Club sandwich: Last week was a big one for local political clubs, as they held their spring fundraisers and galas, as judicial candidates were making the rounds, seeking their support, and the clubs were generally “kicking off the 2016 political season.” For starters, last Thursday, the Village Independent Democrats held their annual “Spring Forward” awards gala at local fave Rocio and Jimmy Sanz’s Tio Pepe restaurant, at 168 W. Fourth St. The club honored Soffiyah Elijah, executive director of the Correctional Association of New York, “for her passionate advocacy of reform of New York State’s criminal justice system”; the Cooper Square Committee and its executive director, Steve Herrick, for their work for affordable housing; and Benjamin Yee, vice president of Young Democrats of America, “for his success in bringing millennials into Democratic politics.” Making the scene were V.I.D. leading member Deborah Glick; Manhattan Borough President Gale Brewer; Councilmember Rosie Mendez; Assemblymember Dick Gottfried; and former state Senator Tom Duane. “We had over 100 guests at the event,” Nadine Hoffmann, V.I.D. president, proudly reported. “We were especially pleased to have a great number of young people join us this year. We love the energy and passion of these future leaders, and are proud that they will carry forward our community’s tradition of progressive activism.” Founded in 1957, V.I.D., which was Ed Koch’s springboard into politics — that is, when he could at least still claim to be called a progressive — is one of the city’s oldest reform Democratic clubs.

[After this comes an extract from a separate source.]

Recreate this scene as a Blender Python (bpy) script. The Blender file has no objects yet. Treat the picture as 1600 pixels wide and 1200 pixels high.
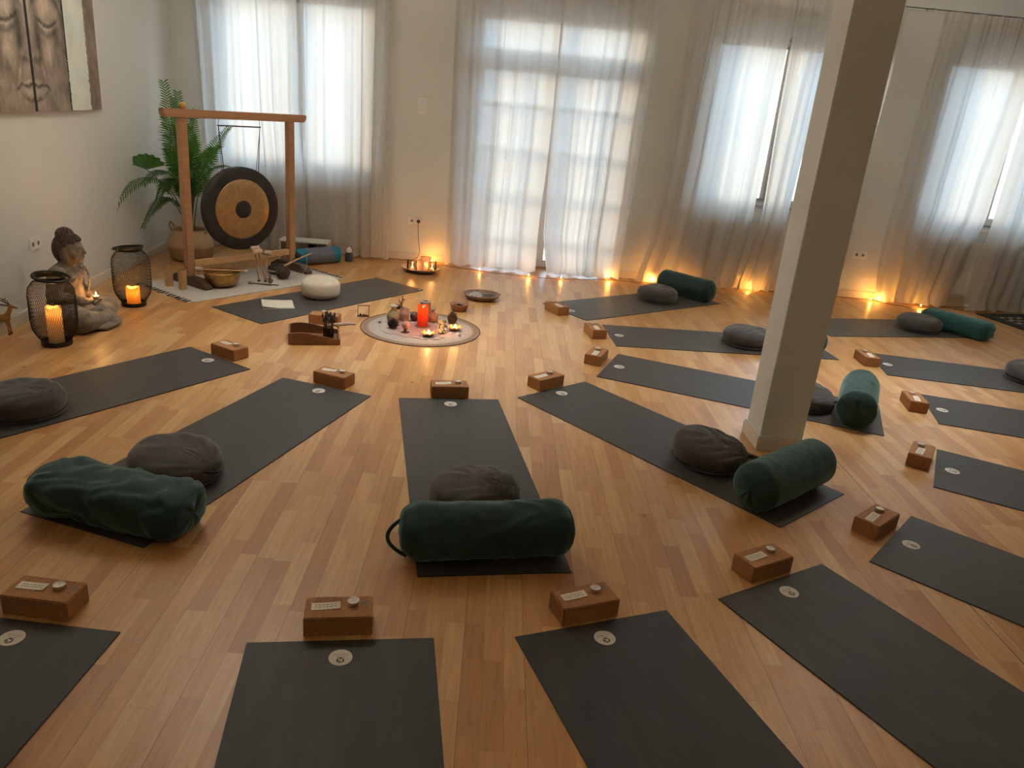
import bpy, bmesh, math, random
from mathutils import Vector, Matrix, noise
random.seed(7)
PI = math.pi
R = math.radians
sc = bpy.context.scene
COL = sc.collection

# ------------------------------------------------------------------ camera
cam = bpy.data.cameras.new('camera')
cam.sensor_width = 36.0
cam.lens = 1200.5 / 1600 * 36.0
cam.clip_start = 0.05
cam_ob = bpy.data.objects.new('camera', cam)
COL.objects.link(cam_ob)
rt = Vector((0.99572869, 0.03162252, 0.08674325))
up = Vector((-0.09232754, 0.34104075, 0.93550352))
fw = Vector((0.0, 0.93951649, -0.34250368))
m = Matrix((rt, up, -fw)).transposed().to_4x4()
m.translation = Vector((0, 0, 1.728))
cam_ob.matrix_world = m
sc.camera = cam_ob

# ------------------------------------------------------------------ light
sc.view_settings.view_transform = 'Standard'
sc.view_settings.look = 'None'
sc.view_settings.gamma = 1.0
sc.view_settings.use_curve_mapping = False
sc.view_settings.exposure = 1.2
w = bpy.data.worlds.new('evening_sky')
sc.world = w
w.use_nodes = True
nt = w.node_tree
nt.nodes.clear()
out = nt.nodes.new('ShaderNodeOutputWorld')
bg = nt.nodes.new('ShaderNodeBackground')
tc = nt.nodes.new('ShaderNodeTexCoord')
sp = nt.nodes.new('ShaderNodeSeparateXYZ')
cr = nt.nodes.new('ShaderNodeValToRGB')
cr.color_ramp.elements[0].position = 0.44
cr.color_ramp.elements[0].color = (0.22, 0.22, 0.21, 1)
cr.color_ramp.elements[1].position = 0.52
cr.color_ramp.elements[1].color = (0.58, 0.80, 1.0, 1)
mp = nt.nodes.new('ShaderNodeMath'); mp.operation = 'MULTIPLY_ADD'
mp.inputs[1].default_value = 0.5; mp.inputs[2].default_value = 0.5
nt.links.new(tc.outputs['Generated'], sp.inputs[0])
nt.links.new(sp.outputs['Z'], mp.inputs[0])
nt.links.new(mp.outputs[0], cr.inputs[0])
nt.links.new(cr.outputs[0], bg.inputs[0])
nt.links.new(bg.outputs[0], out.inputs[0])
bg.inputs[1].default_value = 2.7

sun = bpy.data.lights.new('low_sun', 'SUN')
sun.energy = 0.9
sun.color = (1.0, 0.76, 0.44)
sun.angle = R(18)
sun_ob = bpy.data.objects.new('low_sun', sun)
COL.objects.link(sun_ob)
sun_ob.location = (-4, 16, 6)
sun_ob.rotation_euler = Vector((0.42, -1.0, -0.10)).to_track_quat('-Z', 'Y').to_euler()

# room frame: back wall starts at this point and runs along BE; BN points outdoors
BT = R(2.2)
BP = Vector((-1.2, 8.455, 0.0))
BE = Vector((math.cos(BT), math.sin(BT), 0))
BN = Vector((-math.sin(BT), math.cos(BT), 0))
OPEN = [(-2.2, -0.5, 0.85, 2.62), (0.5, 2.2, 0.0, 2.62), (2.92, 4.72, 0.85, 2.62), (5.38, 7.18, 0.85, 2.62)]
for i, (s0, s1, z0, z1) in enumerate(OPEN):          # sky portals in the window openings
    L = bpy.data.lights.new('sky_portal', 'AREA')
    L.shape = 'RECTANGLE'; L.size = s1 - s0; L.size_y = z1 - z0
    L.cycles.is_portal = True
    o = bpy.data.objects.new('sky_portal', L)
    COL.objects.link(o)
    c = BP + BE * (s0 + s1) / 2 + BN * 0.37 + Vector((0, 0, (z0 + z1) / 2))
    q = (-BN).to_track_quat('-Z', 'Z')
    o.matrix_world = Matrix.Translation(c) @ q.to_matrix().to_4x4()

# ------------------------------------------------------------------ mesh helper
class MB:
    def __init__(s): s.v = []; s.f = []
    def add(s, vs, fs):
        n = len(s.v); s.v += [tuple(x) for x in vs]; s.f += [tuple(i + n for i in f) for f in fs]; return s
    def box(s, cx, cy, cz, sx, sy, sz, M=None):
        vs = [Vector((cx + a * sx / 2, cy + b * sy / 2, cz + c * sz / 2)) for a in (-1, 1) for b in (-1, 1) for c in (-1, 1)]
        if M: vs = [M @ v for v in vs]
        return s.add(vs, [(0, 1, 3, 2), (4, 6, 7, 5), (0, 4, 5, 1), (2, 3, 7, 6), (0, 2, 6, 4), (1, 5, 7, 3)])
    def lathe(s, prof, n=32, M=None, cap=True, wob=None):
        vs = []; fs = []
        for r, z in prof:
            for k in range(n):
                a = 2 * PI * k / n
                rr = r * (wob(a, z) if wob else 1)
                v = Vector((rr * math.cos(a), rr * math.sin(a), z))
                vs.append(M @ v if M else v)
        for j in range(len(prof) - 1):
            for k in range(n):
                k2 = (k + 1) % n
                fs.append((j * n + k, j * n + k2, (j + 1) * n + k2, (j + 1) * n + k))
        if cap:
            if prof[0][0] > 1e-5: fs.append(tuple(reversed(range(n))))
            if prof[-1][0] > 1e-5: fs.append(tuple((len(prof) - 1) * n + k for k in range(n)))
        return s.add(vs, fs)
    def ball(s, c, r, n=14, M=None):
        if not hasattr(r, '__len__'): r = (r, r, r)
        vs = []; fs = []; h = n // 2
        for j in range(h + 1):
            t = PI * j / h
            for k in range(n):
                a = 2 * PI * k / n
                v = Vector((c[0] + r[0] * math.sin(t) * math.cos(a), c[1] + r[1] * math.sin(t) * math.sin(a), c[2] - r[2] * math.cos(t)))
                vs.append(M @ v if M else v)
        for j in range(h):
            for k in range(n):
                k2 = (k + 1) % n
                fs.append((j * n + k, j * n + k2, (j + 1) * n + k2, (j + 1) * n + k))
        return s.add(vs, fs)
    def tube(s, pts, r, n=8, closed=False):
        pts = [Vector(p) for p in pts]; N = len(pts)
        rs = r if hasattr(r, '__len__') else [r] * N
        vs = []; fs = []
        prev = None
        for i, p in enumerate(pts):
            a = pts[(i - 1) % N] if (closed or i > 0) else p
            b = pts[(i + 1) % N] if (closed or i < N - 1) else p
            t = (b - a).normalized()
            if prev is None:
                u = t.cross(Vector((0, 0, 1)))
                if u.length < 0.1: u = t.cross(Vector((1, 0, 0)))
            else:
                u = prev - t * prev.dot(t)
            u.normalize(); prev = u
            w_ = t.cross(u)
            for k in range(n):
                an = 2 * PI * k / n
                vs.append(p + (u * math.cos(an) + w_ * math.sin(an)) * rs[i])
        M_ = N if closed else N - 1
        for i in range(M_):
            i2 = (i + 1) % N
            for k in range(n):
                k2 = (k + 1) % n
                fs.append((i * n + k, i * n + k2, i2 * n + k2, i2 * n + k))
        if not closed:
            fs.append(tuple(reversed(range(n)))); fs.append(tuple((N - 1) * n + k for k in range(n)))
        return s.add(vs, fs)
    def cap(s, a, b, r0, r1=None, n=12):        # capsule, for bodies that get remeshed
        r1 = r0 if r1 is None else r1
        a = Vector(a); b = Vector(b)
        s.ball(a, r0, n); s.ball(b, r1, n)
        return s.tube([a, b], [r0, r1], n)
    def mesh(s, name, mat, smooth=False, bevel=0):
        me = bpy.data.meshes.new(name)
        me.from_pydata(s.v, [], s.f)
        bm = bmesh.new(); bm.from_mesh(me)
        bmesh.ops.remove_doubles(bm, verts=bm.verts, dist=1e-5)
        bmesh.ops.recalc_face_normals(bm, faces=bm.faces)
        if bevel:
            es = [e for e in bm.edges if e.is_manifold and e.calc_face_angle(0) > 0.6]
            bmesh.ops.bevel(bm, geom=es, offset=bevel, segments=2, affect='EDGES', clamp_overlap=True)
        bm.to_mesh(me); bm.free()
        if smooth or bevel:
            for p in me.polygons: p.use_smooth = True
            if smooth != 'all':
                me.set_sharp_from_angle(angle=R(35 if not bevel else 50))
        if mat: me.materials.append(mat)
        return me
    def build(s, name, mat, parent=None, smooth=False, bevel=0):
        return link(name, s.mesh(name, mat, smooth, bevel), parent)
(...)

D.I.D. did it up: Meanwhile, on Sunday, Downtown Independent Democrats held their Spring Fundraiser at Sean Sweeney’s “Fabulous Soho Loft,” on Greene St. The honoree was none other than Brewer — a bit ironic since she recently pulled Sweeney off of Community Board 2! Plus, she still hasn’t even explained why she did it. Anyway, the other names atop the invite included “dueling” District Leaders — and eager Assembly hopefuls — Jenifer Rajkumar and Paul Newell, “buddy” co-District Leaders Terri Cude and Dennis Gault and D.I.D. President Jeanne Wilcke. But Sweeney actually was “standing in” for Wilcke, who is on an environmental expedition on Easter Island. (We hear a new theory is actually that an all-out political war, similar to the Village’s bitter feuds, may have totally wiped out human civilization there. Just kidding. …) The impressive turnout at D.I.D. also included U.S. Senator Chuck Schumer, Congressmember Jerrold Nadler, Senator Brad Hoylman, Glick and her September primary opponent, District Leader Arthur Schwartz. We did not attend, but everyone is talking about — and spinning — Schumer’s speech and how he praised Glick right in front of Schwartz, after which the crowd cheered and Schwartz skedaddled. Schumer previously notably had
kind words for Schwartz at one of the district leader’s birthday parties. “I started to leave before he spoke, so I could go to my mom’s 94th birthday party at my house!” Schwartz told us. “I had told lots of people that I was leaving. Just then, Chuck started speaking and I was standing next to him, so I had to wait. He went on for 15 minutes. At the end, he asked Jerry Nadler if he had an opponent and Jerry said, yes, and Chuck said, ‘I support Jerry.’ Then he said something about Deborah doing a wonderful job. He was through, so I had started scooting for the door. My mom had arrived at my house 15 minutes before with lots of family. Chuck said, ‘Did I chase you away?’ I replied, ‘No its my mom’s 94th birthday,’ and ran for the door.” For his part, Sweeney said of Schwartz, “I believe him. … His son was there. I don’t think he’d lie in front of his son.” Of course, some, including Sweeney, had their feathers ruffled when Glick supported John Scott and Jean Grillo against the club’s endorsed candidates, Cude and Gault, in last year’s district leader primary.
Correction: Our article a few weeks ago on The Villager’s NYPA newspaper contest awards failed to mention that our third place-winning Obituaries entry in also included an obit by Albert Amateau on Community Board 3 member Morris Faitelewicz, in addition to three others, on Adam Purple, Judith Molina and Joyce DeChristino.